I purchased an entry pack and 4 expansions. Up to now, and in my current incarnation of playing, I used counters; I fancied a move back to minis but don't have time to paint them. So I'm bang in the middle of what was the target audience (or so I thought, more on that later). What I got was as follows (in order of mini number):
Dwarf Axefighter
Hound Archon
Human Commoner
Jozan, Cleric of Pelor
Axe Sister
Cleric of Corellon
Crested Feldrake (2)
Elf Ranger (2)
Gnome recruit
Krusk, Half Orc Barbarian
Wild Elf Barbarian
Azer Raider
Wolf (2)
Half Orc Fighter (2)
Human Executioner
Kobold Warrior
Medusa
Wight (2)
Skeleton
Troglodyte Zombie (2)
Wolf Skeleton
Zombie (3)
Drow Fighter
Ghoul (3)
Gnoll
Human bandit (2)
Hyena (2)
Kuo Toa (2)
Ogre
Orc Archer (2)
Orc Spearfighter
Orc Warrior
Tiefling Captain
Troll
The quality is not great, but it's good enough. The heft is good for play, and they feel more durable than the wizkids pieces (the plastic is more rubbery, less brittle than wizkids). The main issue with the paint jobs, once you discount the quality is that too many are drab (far more so than in any of the photos and advertisements you'll see). For this reason the better commons to get are, in particular, those with a splash of armour, notably the skeletons and the dwarf axefighter (of the ones I've seen). The worst are the crested feldrake and the gnome recruit (but there are a fair few in the C- category, mainly the undead).

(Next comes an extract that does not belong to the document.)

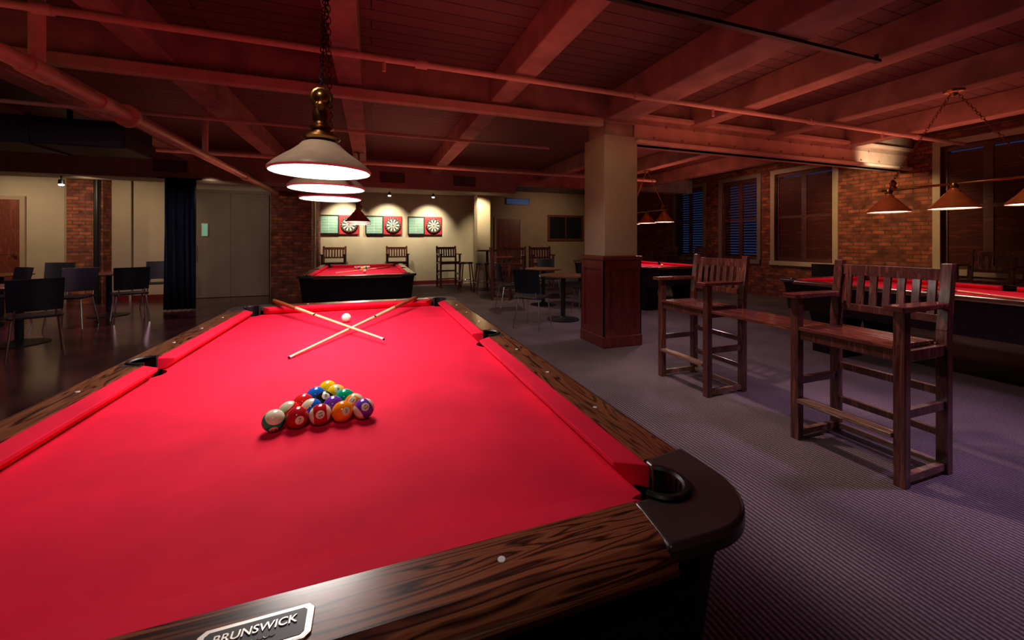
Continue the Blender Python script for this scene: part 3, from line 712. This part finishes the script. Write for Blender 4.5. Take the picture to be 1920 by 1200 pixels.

The spread is quite decent, better than I expected, with a few annoyances among the commons. The selections are slightly weird, I'm not sure what I'm going to do with the inevitable flock of feldrakes ("the feldrake farm of elemental evil", anyone?). And why a troglodyte zombie, rather than just a troglodyte, to start? The hound archon is one of the nicer pieces (being more colourful) but ... you get my drift.
I get the impression that the common/uncommon balance is designed to have you stumble towards a set of "warbands" configured around cores of orcs, undead, elves and humans. It strikes me that the RPG intent of the minis took a back seat (maybe it never had a front seat) to the rather insipid skirmish game; as a result you can't use this line (right now) to make the wholesale conversion to minis that 3.5e seems to want you to.
In particular you'll have difficulty picking up PC characters, and non-monster NPCs. All the "iconics" are uncommon, apart from the only druid in the set, which is rare. The iconic wizard, sorceror, paladin and ranger didn't make the cut. Nor did the human fighter, the gnome bard (introduced in 3.5e, bard now being the gnome's favoured class) or the dwarf cleric. There are only 3 wizards in the set - Nebin, Gnome Illusionist, the Evokers Apprentice and the Elven Pyromancer - and none of them look like "conventional" wizards, though in extremis you could draft the cleric of order. I find this bizarre, if WotC wanted you to "get into" minis to play. Also, once you have an iconic then in most cases you probably won't want two, unless you're planning on fielding a regiment of Jozan clones.
So the best thing WotC could have done, in addition to the warbands, would have been to issue the iconics, or a separate set of "PC party minis" as a set, maybe as the starter set. And ideally male and female versions for the core classes. But I see that the warbands, which is the only release along these lines, are "based on feedback" from the release and so WotC have already written the feedback before releasing the product.
This reads as overly negative, maybe. I applaud Wizards for releasing the mini line, and I'll be buying more. But given the size and spread of the set, with "only" 60 more in the new year, you won't be able to play a mini-based RPG exclusively with this line. So the opportunities are:
- paint (no thanks)
- buy pre-painted pewter minis (very few on market, more expensive)
- buy mage knight minis (do wotc really want me to do this?)
- it encourages some others to enter the market for cheap pre-painted plastic minis, since unlike wizkids, there don't seem to be any patented components.
I'm hoping for the last of these. We'll see.